Nous avons compris que pour vous adresser à la Nation à l’occasion du 59e anniversaire de l’indépendance de la Côte d’Ivoire, vous avez préféré cet échange télévisé à bâton rompu pour répondre avec plus de précisions aux critiques des Ivoiriens, converties en questions. Car la solennité de l’adresse à la Nation sous sa forme habituelle, ne vous aurait pas permis, comme vous le souhaitiez visiblement, de vous défendre longuement sur des sujets brûlants de de l’actualité tels que la récente rencontre Bédié-Gbagbo en Belgique, rencontre que vous auriez tenté de saboter, selon le confrère Jeune Afrique.

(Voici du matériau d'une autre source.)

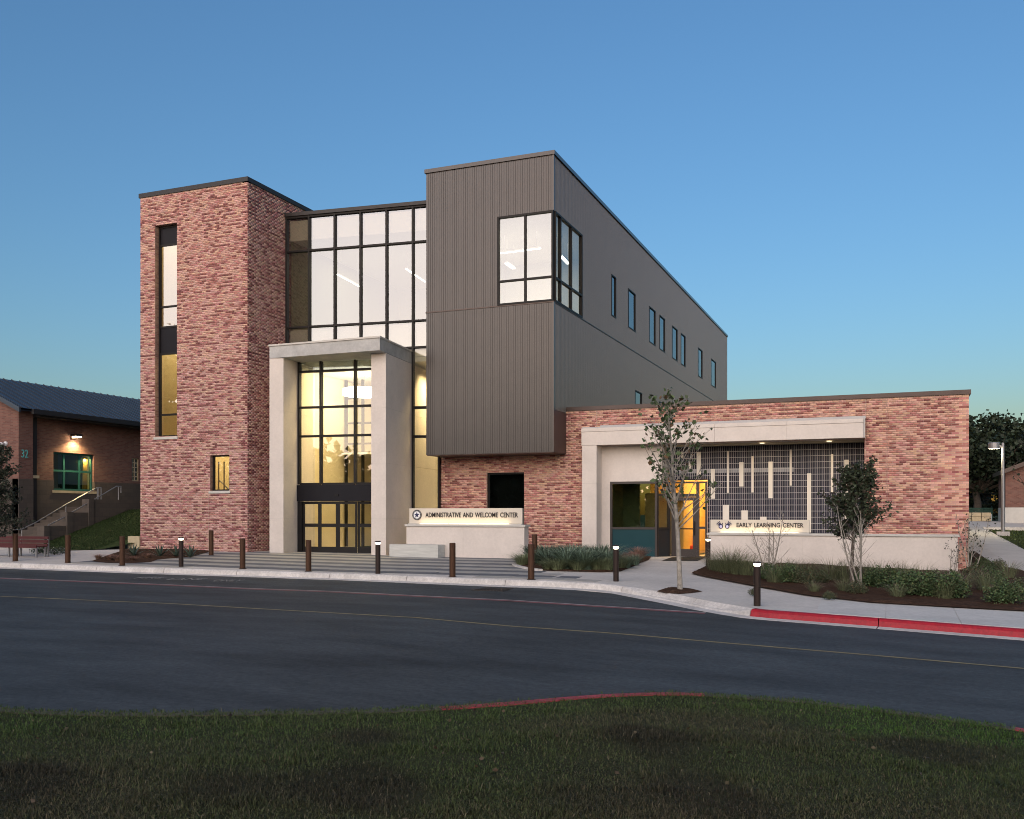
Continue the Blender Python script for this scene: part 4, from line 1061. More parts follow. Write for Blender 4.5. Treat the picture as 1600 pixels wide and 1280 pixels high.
disc(0, ays - .019, 0, 0, .006, 'navy', AS, 'seal_star', pts=[(ec[0] + er * (.60 if k % 2 == 0 else .25) * math.sin(k * math.pi / 5), ec[2] + er * (.60 if k % 2 == 0 else .25) * math.cos(k * math.pi / 5)) for k in range(10)])
b = MB(lambda p: (p[0], ays - p[2], p[1]))
for k in range(26):
    if k in (0, 13): continue
    g = 2 * math.pi * k / 26 + .1; r = er * .85; c_, s__ = math.cos(g), math.sin(g)
    q = [(ec[0] + (r + u) * c_ - v * s__, ec[2] + (r + u) * s__ + v * c_) for u, v in ((-.012, -.007), (.012, -.007), (.012, .007), (-.012, .007))]; b.prism(q, .012, .016)
b.build('seal_lettering', 'grey_metal', AS, fix=True)
ES, eys, epn = sign_wall('sign_wall', 'long low stone wall with lit panel reading Early Learning Center beside the blue hands', atY(1107, 850, 31.9)[0], 1.78, 31.9, 32.3, -.28, .885,
                    atY(1110, 820, 32.02)[0], atY(1264.5, 820, 32.02)[0], 1.325, None, None)
put_text('EARLY LEARNING CENTER', atY(1151, 820, eys)[0], atY(1255.5, 820, eys)[0], eys - .002, atY(1200, 824.3, eys)[2], .150, ES)
def hand_poly(cx, cz, s, mir):
    out = []
    T = lambda u, v: (cx + s * u * mir, cz + s * v)
    b = []
    def cap(x0, z0, x1, z1, w):
        L = math.hypot(x1 - x0, z1 - z0); tx, tz_ = (x1 - x0) / L, (z1 - z0) / L; nx, nz = -tz_, tx; pts_ = [(x0 + nx * w, z0 + nz * w), (x0 - nx * w, z0 - nz * w)]
        for k in range(7):
            g = -math.pi / 2 + math.pi * k / 6; pts_.append((x1 + tx * w * .75 * math.cos(g) + nx * w * .75 * math.sin(g), z1 + tz_ * w * .75 * math.cos(g) + nz * w * .75 * math.sin(g)))
        return [T(*p) for p in pts_]
    fingers = [cap(-.02, .02, -.46, .10, .055), cap(0, .08, -.44, .32, .06), cap(.05, .12, -.30, .50, .062), cap(.12, .12, -.08, .58, .06), cap(.28, -.05, .34, .34, .065)]
    palm = [T(-.50 * math.cos(g) * .62 + .12, .34 * math.sin(g) - .14) for g in [2 * math.pi * k / 18 for k in range(18)]]
    inner = [T(.30 * .62 * math.cos(g) + .12, .22 * math.sin(g) - .16) for g in [2 * math.pi * k / 18 for k in range(18)]]
    return fingers, palm, inner
for px, mir in ((1125, 1), (1137.8, -1)):
    c_ = atY(px, 821.2, eys); f_, p_, i_ = hand_poly(c_[0], c_[2], .235, mir); b = MB(lambda p: (p[0], eys - p[2], p[1]))
    for k, q in enumerate(f_): b.prism(q, -.001, .008 + .0006 * k)
    b.prism(p_, -.001, .0115); h_ = b.build('hand_emblem', 'navy', ES, fix=True)
    b = MB(lambda p: (p[0], eys - p[2], p[1])); b.prism(i_, .012, .015); b.build('palm', 'lavender', h_, fix=True)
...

En outre, vous avez profité des questions préparées par le journaliste, pour rappeler aux Ivoiriens que vous pensez pouvoir faire acte de candidature en 2020 pour un troisième mandat présidentiel consécutif. L’une des questions sur une mystérieuse rumeur relative à une probable modification de la constitution, vous a aussi donné l’opportunité d’annoncer des changements que vous prévoyez de faire dans le texte adopté par référendum en 2016.  

Vous avez répété votre autosatisfaction concernant la croissance économique. Dans une longue parenthèse que vous n’auriez pu ouvrir dans un discours linéaire, vous avez répondu à la   grogne récurrente des populations sur le faible impact de cette croissance sur leur quotidien. Vous avez alors affirmé que le revenu des Ivoiriens a augmenté de 40% depuis votre arrivée à la tête du pays. Ce chiffre continue d’ailleurs d’animer la polémique. Beaucoup de vos concitoyens trouvent qu’il est simplement imaginaire.

Venons-en maintenant à votre surprenant appel à vous écrire sur les problèmes d’eau, appel à l’origine de notre lettre. Là aussi, nous avons vu une réplique à une offensive de Guillaume Soro, l’ex-PAN devenu votre adversaire politique. 

En effet, sa tournée dans la région du Hambol en avril-mai dernier, a mis à nu la misère de milliers de citoyens encore privés d’eau potable. Il a offert des pompes et des écoles à plusieurs villages qui n’en disposaient pas. Quelques jours après son passage, vos émissaires ont parcouru les mêmes contrées pour « effacer ses traces ». Dans la foulée, une vaste opération d’adduction d’eau est subitement sortie des tiroirs du gouvernement. Mais face à Brou Aka Pascal, vous êtes apparu convaincu que le manque d’eau subsiste dans différentes régions du pays, et que la galère vécue par les victimes pourrait être exploitée à nouveau par vos adversaires politiques. Vous avez donc demandé, comme s’il n’existait plus de collectivités décentralisées censées connaître et résoudre ces problèmes, que l’on vous écrive directement pour vous les signaler. Au lieu de me rassurer, cet appel m’inquiète, et j’en suis sûr, il inquiète d’autres Ivoiriens.

Nous y avons vu un aveu d’impuissance d’un chef d’Etat qui réalise sur le tard, l’immensité d’une soif d’eau que presque dix ans de pluie de milliards n’ont pu étancher. Et le comble, cette triste réalité touche aussi bien des villages, des campements, que des agglomérations. Un cas parmi tant d’autres, c’est celui de Sagbé. 

Au moment où vous parcourez ces lignes, les milliers d’habitants de ce quartier situé à cinq minutes de voiture de la mairie d’Abobo, n’ont pas d’eau dans leurs robinets. Au mois de mars dernier, ils révélaient à notre équipe de reportage que le liquide précieux n’a jamais coulé chez eux depuis plusieurs années. Malgré cela, les chefs de famille reçoivent des factures qu’ils s’efforcent de payer « pour ne pas perdre » leur abonnement.

Dans l’espoir d’une suite favorable, et en attendant de vous montrer d’autres cas dans des prochains courriers, nous assurons, monsieur le Président de la République, de tout notre respect et notre considération dus à votre rang.